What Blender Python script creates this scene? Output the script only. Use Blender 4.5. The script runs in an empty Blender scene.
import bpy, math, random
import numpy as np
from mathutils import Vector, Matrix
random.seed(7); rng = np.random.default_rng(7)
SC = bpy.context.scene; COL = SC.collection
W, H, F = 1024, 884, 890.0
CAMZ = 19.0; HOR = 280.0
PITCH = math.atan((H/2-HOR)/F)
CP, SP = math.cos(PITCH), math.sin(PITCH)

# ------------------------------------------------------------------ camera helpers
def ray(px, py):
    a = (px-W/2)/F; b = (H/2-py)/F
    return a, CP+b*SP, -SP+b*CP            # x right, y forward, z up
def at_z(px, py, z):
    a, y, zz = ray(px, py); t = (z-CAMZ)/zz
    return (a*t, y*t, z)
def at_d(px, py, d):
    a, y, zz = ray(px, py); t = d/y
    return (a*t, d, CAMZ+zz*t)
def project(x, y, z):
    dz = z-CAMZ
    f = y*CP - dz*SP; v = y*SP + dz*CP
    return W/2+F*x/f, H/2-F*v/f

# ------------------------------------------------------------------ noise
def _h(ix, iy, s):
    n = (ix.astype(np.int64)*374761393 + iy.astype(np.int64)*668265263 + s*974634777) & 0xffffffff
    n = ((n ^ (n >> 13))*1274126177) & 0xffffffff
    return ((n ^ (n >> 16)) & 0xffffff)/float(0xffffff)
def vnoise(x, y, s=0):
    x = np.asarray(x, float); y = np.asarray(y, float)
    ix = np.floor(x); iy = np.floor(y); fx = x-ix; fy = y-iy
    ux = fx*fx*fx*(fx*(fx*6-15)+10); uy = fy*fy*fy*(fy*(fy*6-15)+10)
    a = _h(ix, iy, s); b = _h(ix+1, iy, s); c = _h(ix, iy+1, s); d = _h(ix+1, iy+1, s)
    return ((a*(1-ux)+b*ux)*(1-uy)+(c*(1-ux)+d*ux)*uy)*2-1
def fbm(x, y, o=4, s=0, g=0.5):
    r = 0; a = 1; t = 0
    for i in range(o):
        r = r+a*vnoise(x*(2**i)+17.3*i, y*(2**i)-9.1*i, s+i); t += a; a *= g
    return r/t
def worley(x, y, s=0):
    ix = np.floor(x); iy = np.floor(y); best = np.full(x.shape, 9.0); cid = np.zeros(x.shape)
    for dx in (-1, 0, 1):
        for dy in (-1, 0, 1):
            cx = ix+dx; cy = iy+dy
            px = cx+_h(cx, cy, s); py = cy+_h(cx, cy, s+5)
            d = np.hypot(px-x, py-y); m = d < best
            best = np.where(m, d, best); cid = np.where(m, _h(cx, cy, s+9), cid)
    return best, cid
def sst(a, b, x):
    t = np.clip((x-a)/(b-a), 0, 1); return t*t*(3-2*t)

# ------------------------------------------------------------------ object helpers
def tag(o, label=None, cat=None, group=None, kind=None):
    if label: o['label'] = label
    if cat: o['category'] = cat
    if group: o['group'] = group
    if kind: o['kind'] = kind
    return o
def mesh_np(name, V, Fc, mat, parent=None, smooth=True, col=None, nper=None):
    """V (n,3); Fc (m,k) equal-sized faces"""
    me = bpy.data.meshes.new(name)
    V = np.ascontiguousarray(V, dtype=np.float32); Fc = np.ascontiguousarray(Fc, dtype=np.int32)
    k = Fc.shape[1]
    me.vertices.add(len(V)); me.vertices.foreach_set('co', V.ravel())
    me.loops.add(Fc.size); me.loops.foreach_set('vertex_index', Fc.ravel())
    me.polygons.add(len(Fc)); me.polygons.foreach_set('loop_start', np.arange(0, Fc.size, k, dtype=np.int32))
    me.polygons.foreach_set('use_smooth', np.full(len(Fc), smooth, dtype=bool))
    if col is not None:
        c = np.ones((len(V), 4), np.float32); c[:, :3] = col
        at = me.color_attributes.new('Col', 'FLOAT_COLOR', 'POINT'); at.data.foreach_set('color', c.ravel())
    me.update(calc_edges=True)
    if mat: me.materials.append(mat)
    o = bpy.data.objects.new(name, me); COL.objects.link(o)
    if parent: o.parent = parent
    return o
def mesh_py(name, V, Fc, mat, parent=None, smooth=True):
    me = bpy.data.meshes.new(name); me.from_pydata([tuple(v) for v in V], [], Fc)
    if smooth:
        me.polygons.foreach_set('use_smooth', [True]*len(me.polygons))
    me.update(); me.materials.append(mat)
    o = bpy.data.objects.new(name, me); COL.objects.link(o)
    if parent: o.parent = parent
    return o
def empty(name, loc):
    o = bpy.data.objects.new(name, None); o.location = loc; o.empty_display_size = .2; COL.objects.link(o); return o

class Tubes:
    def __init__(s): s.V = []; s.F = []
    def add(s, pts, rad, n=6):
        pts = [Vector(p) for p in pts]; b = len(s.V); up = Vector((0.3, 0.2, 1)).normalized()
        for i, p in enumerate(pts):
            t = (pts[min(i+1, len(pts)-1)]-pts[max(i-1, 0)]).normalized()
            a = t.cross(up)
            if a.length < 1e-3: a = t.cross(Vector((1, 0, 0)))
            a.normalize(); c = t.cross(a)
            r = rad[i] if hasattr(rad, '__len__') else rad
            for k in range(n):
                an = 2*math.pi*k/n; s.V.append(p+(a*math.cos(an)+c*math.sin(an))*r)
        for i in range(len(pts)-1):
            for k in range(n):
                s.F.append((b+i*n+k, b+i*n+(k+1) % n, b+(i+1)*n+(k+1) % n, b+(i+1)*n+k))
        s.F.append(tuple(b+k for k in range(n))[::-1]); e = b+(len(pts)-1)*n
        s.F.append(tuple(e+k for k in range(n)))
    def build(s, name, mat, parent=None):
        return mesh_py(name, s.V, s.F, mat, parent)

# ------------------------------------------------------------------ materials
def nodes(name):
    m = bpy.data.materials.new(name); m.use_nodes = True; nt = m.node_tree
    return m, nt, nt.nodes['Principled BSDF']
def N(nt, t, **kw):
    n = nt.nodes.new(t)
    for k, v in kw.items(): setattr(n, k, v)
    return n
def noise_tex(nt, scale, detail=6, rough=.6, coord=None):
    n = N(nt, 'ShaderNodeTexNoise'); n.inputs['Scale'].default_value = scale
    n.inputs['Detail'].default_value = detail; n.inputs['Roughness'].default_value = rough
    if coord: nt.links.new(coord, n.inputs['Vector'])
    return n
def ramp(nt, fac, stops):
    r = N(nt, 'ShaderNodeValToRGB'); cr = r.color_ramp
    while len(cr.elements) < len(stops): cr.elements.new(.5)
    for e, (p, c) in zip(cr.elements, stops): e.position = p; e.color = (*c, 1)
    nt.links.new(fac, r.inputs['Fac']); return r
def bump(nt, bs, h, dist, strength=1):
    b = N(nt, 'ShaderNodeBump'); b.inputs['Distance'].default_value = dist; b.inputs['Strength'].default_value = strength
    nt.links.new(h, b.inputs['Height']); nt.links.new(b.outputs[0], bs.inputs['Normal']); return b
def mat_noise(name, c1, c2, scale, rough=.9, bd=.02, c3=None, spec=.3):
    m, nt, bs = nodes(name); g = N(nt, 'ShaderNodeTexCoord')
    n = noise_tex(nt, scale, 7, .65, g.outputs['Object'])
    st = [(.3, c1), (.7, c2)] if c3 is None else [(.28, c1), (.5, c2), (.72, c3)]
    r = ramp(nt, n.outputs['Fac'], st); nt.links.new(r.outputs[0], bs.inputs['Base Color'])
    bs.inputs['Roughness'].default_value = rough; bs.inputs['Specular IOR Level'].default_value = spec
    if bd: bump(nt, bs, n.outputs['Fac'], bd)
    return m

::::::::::

Write out the entire listing exactly.

What Blender Python script creates this scene? Output the script only. Use Blender 4.5. The script runs in an empty Blender scene.
import bpy, math, random
import numpy as np
from mathutils import Vector, Matrix
random.seed(7); rng = np.random.default_rng(7)
SC = bpy.context.scene; COL = SC.collection
W, H, F = 1024, 884, 890.0
CAMZ = 19.0; HOR = 280.0
PITCH = math.atan((H/2-HOR)/F)
CP, SP = math.cos(PITCH), math.sin(PITCH)

# ------------------------------------------------------------------ camera helpers
def ray(px, py):
    a = (px-W/2)/F; b = (H/2-py)/F
    return a, CP+b*SP, -SP+b*CP            # x right, y forward, z up
def at_z(px, py, z):
    a, y, zz = ray(px, py); t = (z-CAMZ)/zz
    return (a*t, y*t, z)
def at_d(px, py, d):
    a, y, zz = ray(px, py); t = d/y
    return (a*t, d, CAMZ+zz*t)
def project(x, y, z):
    dz = z-CAMZ
    f = y*CP - dz*SP; v = y*SP + dz*CP
    return W/2+F*x/f, H/2-F*v/f

# ------------------------------------------------------------------ noise
def _h(ix, iy, s):
    n = (ix.astype(np.int64)*374761393 + iy.astype(np.int64)*668265263 + s*974634777) & 0xffffffff
    n = ((n ^ (n >> 13))*1274126177) & 0xffffffff
    return ((n ^ (n >> 16)) & 0xffffff)/float(0xffffff)
def vnoise(x, y, s=0):
    x = np.asarray(x, float); y = np.asarray(y, float)
    ix = np.floor(x); iy = np.floor(y); fx = x-ix; fy = y-iy
    ux = fx*fx*fx*(fx*(fx*6-15)+10); uy = fy*fy*fy*(fy*(fy*6-15)+10)
    a = _h(ix, iy, s); b = _h(ix+1, iy, s); c = _h(ix, iy+1, s); d = _h(ix+1, iy+1, s)
    return ((a*(1-ux)+b*ux)*(1-uy)+(c*(1-ux)+d*ux)*uy)*2-1
def fbm(x, y, o=4, s=0, g=0.5):
    r = 0; a = 1; t = 0
    for i in range(o):
        r = r+a*vnoise(x*(2**i)+17.3*i, y*(2**i)-9.1*i, s+i); t += a; a *= g
    return r/t
def worley(x, y, s=0):
    ix = np.floor(x); iy = np.floor(y); best = np.full(x.shape, 9.0); cid = np.zeros(x.shape)
    for dx in (-1, 0, 1):
        for dy in (-1, 0, 1):
            cx = ix+dx; cy = iy+dy
            px = cx+_h(cx, cy, s); py = cy+_h(cx, cy, s+5)
            d = np.hypot(px-x, py-y); m = d < best
            best = np.where(m, d, best); cid = np.where(m, _h(cx, cy, s+9), cid)
    return best, cid
def sst(a, b, x):
    t = np.clip((x-a)/(b-a), 0, 1); return t*t*(3-2*t)

# ------------------------------------------------------------------ object helpers
def tag(o, label=None, cat=None, group=None, kind=None):
    if label: o['label'] = label
    if cat: o['category'] = cat
    if group: o['group'] = group
    if kind: o['kind'] = kind
    return o
def mesh_np(name, V, Fc, mat, parent=None, smooth=True, col=None, nper=None):
    """V (n,3); Fc (m,k) equal-sized faces"""
    me = bpy.data.meshes.new(name)
    V = np.ascontiguousarray(V, dtype=np.float32); Fc = np.ascontiguousarray(Fc, dtype=np.int32)
    k = Fc.shape[1]
    me.vertices.add(len(V)); me.vertices.foreach_set('co', V.ravel())
    me.loops.add(Fc.size); me.loops.foreach_set('vertex_index', Fc.ravel())
    me.polygons.add(len(Fc)); me.polygons.foreach_set('loop_start', np.arange(0, Fc.size, k, dtype=np.int32))
    me.polygons.foreach_set('use_smooth', np.full(len(Fc), smooth, dtype=bool))
    if col is not None:
        c = np.ones((len(V), 4), np.float32); c[:, :3] = col
        at = me.color_attributes.new('Col', 'FLOAT_COLOR', 'POINT'); at.data.foreach_set('color', c.ravel())
    me.update(calc_edges=True)
    if mat: me.materials.append(mat)
    o = bpy.data.objects.new(name, me); COL.objects.link(o)
    if parent: o.parent = parent
    return o
def mesh_py(name, V, Fc, mat, parent=None, smooth=True):
    me = bpy.data.meshes.new(name); me.from_pydata([tuple(v) for v in V], [], Fc)
    if smooth:
        me.polygons.foreach_set('use_smooth', [True]*len(me.polygons))
    me.update(); me.materials.append(mat)
    o = bpy.data.objects.new(name, me); COL.objects.link(o)
    if parent: o.parent = parent
    return o
def empty(name, loc):
    o = bpy.data.objects.new(name, None); o.location = loc; o.empty_display_size = .2; COL.objects.link(o); return o

class Tubes:
    def __init__(s): s.V = []; s.F = []
    def add(s, pts, rad, n=6):
        pts = [Vector(p) for p in pts]; b = len(s.V); up = Vector((0.3, 0.2, 1)).normalized()
        for i, p in enumerate(pts):
            t = (pts[min(i+1, len(pts)-1)]-pts[max(i-1, 0)]).normalized()
            a = t.cross(up)
            if a.length < 1e-3: a = t.cross(Vector((1, 0, 0)))
            a.normalize(); c = t.cross(a)
            r = rad[i] if hasattr(rad, '__len__') else rad
            for k in range(n):
                an = 2*math.pi*k/n; s.V.append(p+(a*math.cos(an)+c*math.sin(an))*r)
        for i in range(len(pts)-1):
            for k in range(n):
                s.F.append((b+i*n+k, b+i*n+(k+1) % n, b+(i+1)*n+(k+1) % n, b+(i+1)*n+k))
        s.F.append(tuple(b+k for k in range(n))[::-1]); e = b+(len(pts)-1)*n
        s.F.append(tuple(e+k for k in range(n)))
    def build(s, name, mat, parent=None):
        return mesh_py(name, s.V, s.F, mat, parent)

# ------------------------------------------------------------------ materials
def nodes(name):
    m = bpy.data.materials.new(name); m.use_nodes = True; nt = m.node_tree
    return m, nt, nt.nodes['Principled BSDF']
def N(nt, t, **kw):
    n = nt.nodes.new(t)
    for k, v in kw.items(): setattr(n, k, v)
    return n
def noise_tex(nt, scale, detail=6, rough=.6, coord=None):
    n = N(nt, 'ShaderNodeTexNoise'); n.inputs['Scale'].default_value = scale
    n.inputs['Detail'].default_value = detail; n.inputs['Roughness'].default_value = rough
    if coord: nt.links.new(coord, n.inputs['Vector'])
    return n
def ramp(nt, fac, stops):
    r = N(nt, 'ShaderNodeValToRGB'); cr = r.color_ramp
    while len(cr.elements) < len(stops): cr.elements.new(.5)
    for e, (p, c) in zip(cr.elements, stops): e.position = p; e.color = (*c, 1)
    nt.links.new(fac, r.inputs['Fac']); return r
def bump(nt, bs, h, dist, strength=1):
    b = N(nt, 'ShaderNodeBump'); b.inputs['Distance'].default_value = dist; b.inputs['Strength'].default_value = strength
    nt.links.new(h, b.inputs['Height']); nt.links.new(b.outputs[0], bs.inputs['Normal']); return b
def mat_noise(name, c1, c2, scale, rough=.9, bd=.02, c3=None, spec=.3):
    m, nt, bs = nodes(name); g = N(nt, 'ShaderNodeTexCoord')
    n = noise_tex(nt, scale, 7, .65, g.outputs['Object'])
    st = [(.3, c1), (.7, c2)] if c3 is None else [(.28, c1), (.5, c2), (.72, c3)]
    r = ramp(nt, n.outputs['Fac'], st); nt.links.new(r.outputs[0], bs.inputs['Base Color'])
    bs.inputs['Roughness'].default_value = rough; bs.inputs['Specular IOR Level'].default_value = spec
    if bd: bump(nt, bs, n.outputs['Fac'], bd)
    return m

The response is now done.